▸ **What you are asked to do**
Return only the lines between the line holding "Continue the Godot" and the line holding "return Vector4(col.x, col.y, col.z, z)", the two boundary lines included, exactly as they appear.

▸ **Material shown**
[START]

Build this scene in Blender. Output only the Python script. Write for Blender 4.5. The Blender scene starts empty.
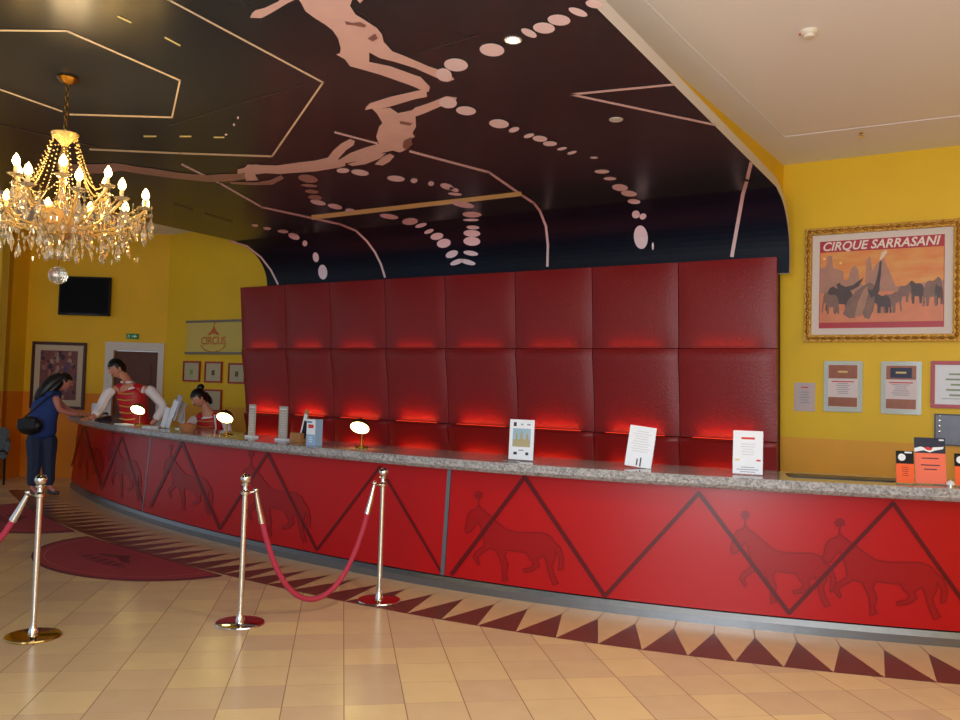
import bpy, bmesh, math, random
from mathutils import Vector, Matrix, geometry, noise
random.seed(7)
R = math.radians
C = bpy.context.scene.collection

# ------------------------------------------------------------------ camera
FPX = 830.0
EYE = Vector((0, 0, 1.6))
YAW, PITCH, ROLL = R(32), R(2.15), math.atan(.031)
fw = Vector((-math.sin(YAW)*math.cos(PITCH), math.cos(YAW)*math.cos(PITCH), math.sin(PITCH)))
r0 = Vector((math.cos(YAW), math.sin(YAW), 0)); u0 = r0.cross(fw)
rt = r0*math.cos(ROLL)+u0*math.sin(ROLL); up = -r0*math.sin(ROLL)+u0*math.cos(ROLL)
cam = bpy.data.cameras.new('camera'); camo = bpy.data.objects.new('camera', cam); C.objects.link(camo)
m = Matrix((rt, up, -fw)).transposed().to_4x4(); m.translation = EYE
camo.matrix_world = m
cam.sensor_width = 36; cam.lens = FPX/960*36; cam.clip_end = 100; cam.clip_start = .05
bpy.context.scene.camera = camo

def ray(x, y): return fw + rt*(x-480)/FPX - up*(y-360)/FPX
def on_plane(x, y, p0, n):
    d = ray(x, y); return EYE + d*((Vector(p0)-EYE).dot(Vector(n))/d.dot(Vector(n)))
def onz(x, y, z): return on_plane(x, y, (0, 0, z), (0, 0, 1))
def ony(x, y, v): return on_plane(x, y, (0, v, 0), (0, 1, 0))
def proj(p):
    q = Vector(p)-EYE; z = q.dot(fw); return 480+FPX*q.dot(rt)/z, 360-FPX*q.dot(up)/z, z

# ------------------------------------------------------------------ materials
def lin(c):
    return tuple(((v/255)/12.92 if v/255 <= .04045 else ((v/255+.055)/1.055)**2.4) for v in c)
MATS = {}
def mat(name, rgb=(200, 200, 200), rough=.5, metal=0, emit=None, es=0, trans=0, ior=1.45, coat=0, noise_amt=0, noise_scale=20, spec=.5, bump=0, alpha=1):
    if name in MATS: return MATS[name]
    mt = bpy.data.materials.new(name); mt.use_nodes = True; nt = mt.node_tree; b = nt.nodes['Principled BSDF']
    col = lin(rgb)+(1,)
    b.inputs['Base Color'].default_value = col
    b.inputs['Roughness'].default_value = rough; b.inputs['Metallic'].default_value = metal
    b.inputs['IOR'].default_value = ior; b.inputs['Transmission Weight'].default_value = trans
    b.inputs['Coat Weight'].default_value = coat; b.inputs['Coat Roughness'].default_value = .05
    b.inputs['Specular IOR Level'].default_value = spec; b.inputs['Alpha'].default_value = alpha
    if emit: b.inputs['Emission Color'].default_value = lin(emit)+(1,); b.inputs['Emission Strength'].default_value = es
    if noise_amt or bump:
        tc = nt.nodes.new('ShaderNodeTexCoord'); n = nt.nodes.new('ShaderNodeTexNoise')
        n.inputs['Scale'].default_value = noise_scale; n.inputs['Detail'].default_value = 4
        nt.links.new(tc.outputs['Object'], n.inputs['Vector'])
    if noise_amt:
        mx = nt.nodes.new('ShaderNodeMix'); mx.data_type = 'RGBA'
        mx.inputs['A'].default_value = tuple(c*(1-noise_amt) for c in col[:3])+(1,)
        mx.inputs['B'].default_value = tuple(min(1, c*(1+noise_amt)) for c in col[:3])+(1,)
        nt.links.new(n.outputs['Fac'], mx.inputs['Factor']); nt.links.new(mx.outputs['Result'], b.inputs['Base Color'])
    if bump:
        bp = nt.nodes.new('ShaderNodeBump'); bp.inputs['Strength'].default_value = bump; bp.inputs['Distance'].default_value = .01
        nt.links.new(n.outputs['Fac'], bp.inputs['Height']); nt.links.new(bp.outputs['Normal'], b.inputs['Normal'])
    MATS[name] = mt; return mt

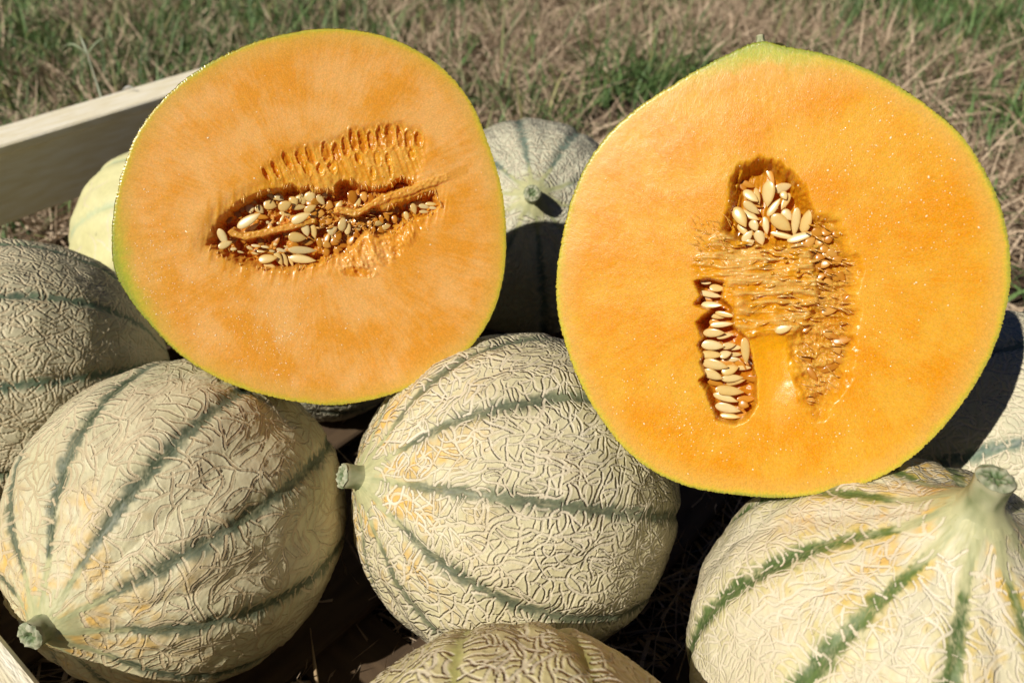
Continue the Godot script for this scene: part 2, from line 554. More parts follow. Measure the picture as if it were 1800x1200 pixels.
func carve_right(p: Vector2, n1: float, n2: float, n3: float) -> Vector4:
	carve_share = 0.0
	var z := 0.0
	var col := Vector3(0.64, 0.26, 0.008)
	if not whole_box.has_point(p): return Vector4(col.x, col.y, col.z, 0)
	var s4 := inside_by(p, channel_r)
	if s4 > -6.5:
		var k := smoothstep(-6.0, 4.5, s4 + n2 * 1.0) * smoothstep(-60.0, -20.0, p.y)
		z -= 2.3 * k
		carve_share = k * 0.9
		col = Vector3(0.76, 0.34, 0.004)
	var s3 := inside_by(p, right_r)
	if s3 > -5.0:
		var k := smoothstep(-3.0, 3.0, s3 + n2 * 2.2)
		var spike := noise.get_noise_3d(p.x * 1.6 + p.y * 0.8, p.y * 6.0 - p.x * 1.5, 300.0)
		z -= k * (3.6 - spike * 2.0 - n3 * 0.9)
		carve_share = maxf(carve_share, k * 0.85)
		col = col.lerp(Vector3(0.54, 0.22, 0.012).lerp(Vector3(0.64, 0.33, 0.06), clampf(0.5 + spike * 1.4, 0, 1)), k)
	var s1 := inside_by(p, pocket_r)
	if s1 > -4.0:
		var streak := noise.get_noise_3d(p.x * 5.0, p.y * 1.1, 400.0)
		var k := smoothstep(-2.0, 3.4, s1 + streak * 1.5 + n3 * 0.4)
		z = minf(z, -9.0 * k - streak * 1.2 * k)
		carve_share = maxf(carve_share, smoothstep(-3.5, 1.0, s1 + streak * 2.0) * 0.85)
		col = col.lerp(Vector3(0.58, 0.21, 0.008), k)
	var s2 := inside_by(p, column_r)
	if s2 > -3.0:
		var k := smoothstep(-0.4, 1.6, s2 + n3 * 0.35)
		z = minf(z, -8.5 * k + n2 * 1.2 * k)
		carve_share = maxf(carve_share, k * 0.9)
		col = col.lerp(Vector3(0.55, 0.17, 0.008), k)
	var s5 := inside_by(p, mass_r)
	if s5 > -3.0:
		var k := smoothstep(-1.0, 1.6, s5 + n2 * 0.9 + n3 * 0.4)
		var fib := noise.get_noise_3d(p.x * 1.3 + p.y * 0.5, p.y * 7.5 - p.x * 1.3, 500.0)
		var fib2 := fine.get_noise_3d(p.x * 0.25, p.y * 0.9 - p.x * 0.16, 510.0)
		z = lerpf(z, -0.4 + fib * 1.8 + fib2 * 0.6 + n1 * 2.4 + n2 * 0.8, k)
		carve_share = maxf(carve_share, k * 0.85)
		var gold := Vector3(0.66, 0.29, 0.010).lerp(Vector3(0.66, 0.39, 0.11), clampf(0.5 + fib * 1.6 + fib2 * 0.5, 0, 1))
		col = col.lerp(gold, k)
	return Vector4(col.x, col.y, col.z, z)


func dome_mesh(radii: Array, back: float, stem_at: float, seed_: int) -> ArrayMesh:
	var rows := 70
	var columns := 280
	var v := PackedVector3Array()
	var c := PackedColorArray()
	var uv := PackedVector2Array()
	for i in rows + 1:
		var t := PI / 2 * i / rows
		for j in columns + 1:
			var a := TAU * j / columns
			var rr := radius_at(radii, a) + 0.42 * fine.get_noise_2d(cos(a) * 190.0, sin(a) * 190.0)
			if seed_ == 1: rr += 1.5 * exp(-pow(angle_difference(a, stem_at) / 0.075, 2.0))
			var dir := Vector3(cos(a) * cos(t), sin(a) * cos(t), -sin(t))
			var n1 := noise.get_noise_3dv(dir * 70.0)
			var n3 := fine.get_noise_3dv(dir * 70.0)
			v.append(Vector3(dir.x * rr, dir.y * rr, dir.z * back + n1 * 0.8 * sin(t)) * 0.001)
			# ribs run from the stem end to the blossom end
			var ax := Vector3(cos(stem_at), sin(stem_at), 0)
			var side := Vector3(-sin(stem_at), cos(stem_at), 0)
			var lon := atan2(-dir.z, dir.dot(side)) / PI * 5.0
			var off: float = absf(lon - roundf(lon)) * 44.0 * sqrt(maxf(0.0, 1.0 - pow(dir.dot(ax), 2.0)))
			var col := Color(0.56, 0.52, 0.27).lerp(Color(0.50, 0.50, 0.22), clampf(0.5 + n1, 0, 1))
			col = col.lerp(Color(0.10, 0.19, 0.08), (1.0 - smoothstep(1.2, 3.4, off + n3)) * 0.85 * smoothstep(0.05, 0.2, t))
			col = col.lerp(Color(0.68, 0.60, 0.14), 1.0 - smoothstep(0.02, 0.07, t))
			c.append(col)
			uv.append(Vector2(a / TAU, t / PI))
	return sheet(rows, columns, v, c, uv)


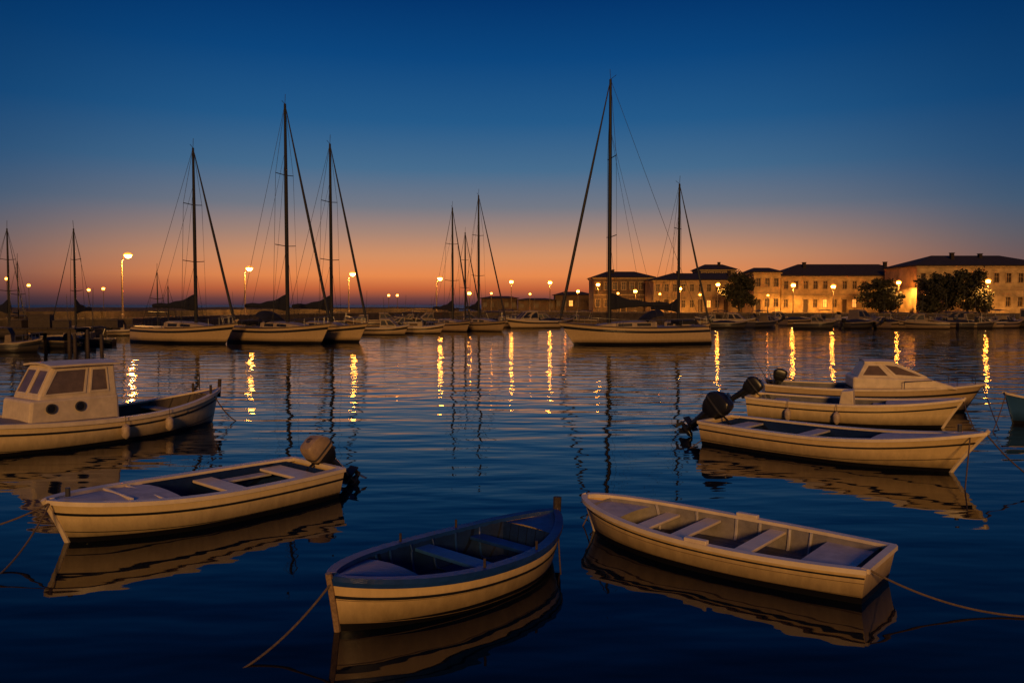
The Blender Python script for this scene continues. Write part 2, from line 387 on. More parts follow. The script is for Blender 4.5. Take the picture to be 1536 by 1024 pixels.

[END]

▸ **Result of this exercise**
Continue the Godot script for this scene: part 2, from line 554. More parts follow. Measure the picture as if it were 1800x1200 pixels.
func carve_right(p: Vector2, n1: float, n2: float, n3: float) -> Vector4:
	carve_share = 0.0
	var z := 0.0
	var col := Vector3(0.64, 0.26, 0.008)
	if not whole_box.has_point(p): return Vector4(col.x, col.y, col.z, 0)
	var s4 := inside_by(p, channel_r)
	if s4 > -6.5:
		var k := smoothstep(-6.0, 4.5, s4 + n2 * 1.0) * smoothstep(-60.0, -20.0, p.y)
		z -= 2.3 * k
		carve_share = k * 0.9
		col = Vector3(0.76, 0.34, 0.004)
	var s3 := inside_by(p, right_r)
	if s3 > -5.0:
		var k := smoothstep(-3.0, 3.0, s3 + n2 * 2.2)
		var spike := noise.get_noise_3d(p.x * 1.6 + p.y * 0.8, p.y * 6.0 - p.x * 1.5, 300.0)
		z -= k * (3.6 - spike * 2.0 - n3 * 0.9)
		carve_share = maxf(carve_share, k * 0.85)
		col = col.lerp(Vector3(0.54, 0.22, 0.012).lerp(Vector3(0.64, 0.33, 0.06), clampf(0.5 + spike * 1.4, 0, 1)), k)
	var s1 := inside_by(p, pocket_r)
	if s1 > -4.0:
		var streak := noise.get_noise_3d(p.x * 5.0, p.y * 1.1, 400.0)
		var k := smoothstep(-2.0, 3.4, s1 + streak * 1.5 + n3 * 0.4)
		z = minf(z, -9.0 * k - streak * 1.2 * k)
		carve_share = maxf(carve_share, smoothstep(-3.5, 1.0, s1 + streak * 2.0) * 0.85)
		col = col.lerp(Vector3(0.58, 0.21, 0.008), k)
	var s2 := inside_by(p, column_r)
	if s2 > -3.0:
		var k := smoothstep(-0.4, 1.6, s2 + n3 * 0.35)
		z = minf(z, -8.5 * k + n2 * 1.2 * k)
		carve_share = maxf(carve_share, k * 0.9)
		col = col.lerp(Vector3(0.55, 0.17, 0.008), k)
	var s5 := inside_by(p, mass_r)
	if s5 > -3.0:
		var k := smoothstep(-1.0, 1.6, s5 + n2 * 0.9 + n3 * 0.4)
		var fib := noise.get_noise_3d(p.x * 1.3 + p.y * 0.5, p.y * 7.5 - p.x * 1.3, 500.0)
		var fib2 := fine.get_noise_3d(p.x * 0.25, p.y * 0.9 - p.x * 0.16, 510.0)
		z = lerpf(z, -0.4 + fib * 1.8 + fib2 * 0.6 + n1 * 2.4 + n2 * 0.8, k)
		carve_share = maxf(carve_share, k * 0.85)
		var gold := Vector3(0.66, 0.29, 0.010).lerp(Vector3(0.66, 0.39, 0.11), clampf(0.5 + fib * 1.6 + fib2 * 0.5, 0, 1))
		col = col.lerp(gold, k)
	return Vector4(col.x, col.y, col.z, z)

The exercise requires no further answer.